This thesis presents inviscid compressible simulations for the orthogonal blade-vortex
interaction. A numerical model between the tail rotor of a helicopter and the
trailing vortex system formed by the main rotor blades is assumed. The study takes
a ‘building-block’ approach to investigating this problem. Firstly, the impulsive
instantaneous blocking of the axial core flow by a flat plate is considered. In the
second step, the three-dimensional gradual cutting of the vortex by a sharp flat-plate
that moves at a finite speed through the vortex is performed. Finally the chopping
of the vortex by a blunt leading edge aerofoil, which incorporates both the blocking
effect and also the stretching and distortion of the vortex lines is studied. The
solutions reveal that the compressibility effects are strong when the axial core flow of
the vortex is impulsively blocked. This generates a weak shock-expansion structure
propagating along the vortex core on opposite sides of the cutting surface. The
shock and expansion waves are identified as the prominent acoustic signatures in the
interaction.
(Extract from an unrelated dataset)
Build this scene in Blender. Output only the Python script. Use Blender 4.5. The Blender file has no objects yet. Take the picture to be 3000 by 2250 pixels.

In a simplified, two-dimensional axisymmetric model, the modelling of
the physical evolution of the vortex, including the evolution of the complex vortical
structures that controls the vortex core size near the cutting surface, are studied.
Furthermore, the three dimensional simulations revealed that there is a secondary
and a tertiary noise sources due to compressibility effects at the blade leading edge
and due to the shock-vortex interaction taking place on the blade, which is exposed
to a transonic free-stream flow.